The Whole Product

One of the key concepts that’s stuck with me after reading Crossing the Chasm, Geoffrey Moore’s pivotal book about marketing high-tech products in a world in which buyers react differently to innovation, is the concept of the whole product. It’s one that a lot of product companies, especially those that focus closely on the technology side of product development, don’t get, very much to their detriment.

“Whole product” simply means that which is required to address 100% of a customer’s need. Counterintuitively, it’s almost never met simply by a technology product (the “generic product”), but typically requires partner products, services and other pieces to fill in the gap. Moore cites the example of a web browser as an example of a generic product, and the web browser plus plugins, HTML5 applications, an internet service provider, a search engine, and an easy way to buy goods online as the whole product.
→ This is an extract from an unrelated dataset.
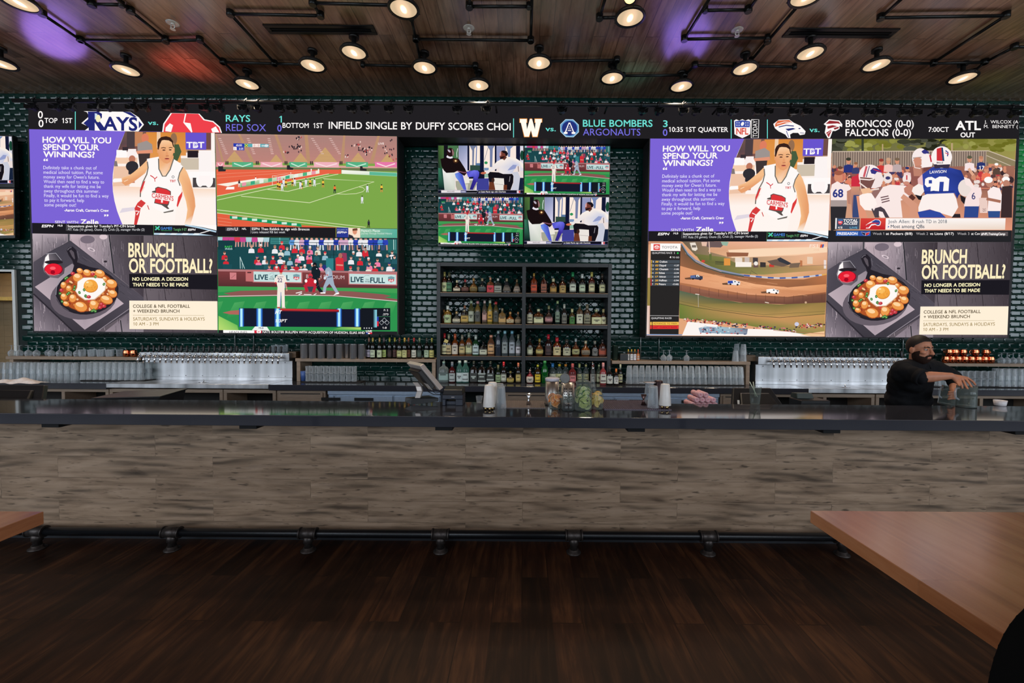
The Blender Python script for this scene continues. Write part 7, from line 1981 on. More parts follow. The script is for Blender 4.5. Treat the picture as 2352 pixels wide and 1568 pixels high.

How do otherwise smart product companies fall into the trap of ignoring the whole product? Sometimes it’s just a question of not thinking hard enough about what the customer needs. A customer usually doesn’t need a new Android phone with a high megapixel camera; they need to take better pictures of their kids. So instead of competing solely on megapixel count and similar tech specs, whole product companies will invest in technologies to give the customers a better fit to their ultimate goal, such as image stabilization, easier ways to transfer the photos off the phone, system-wide easy access to photos so they can be shared, the ability to create books and calendars of the photos, and so forth.

But it’s so easy to fall into the “speeds and feeds” trap and not understand where the customer’s full needs are. It’s also easy to misjudge the needs of the customer and misunderstand that something that seems like “just another feature” is actually part of the whole product. Thus, the art of product management and product marketing.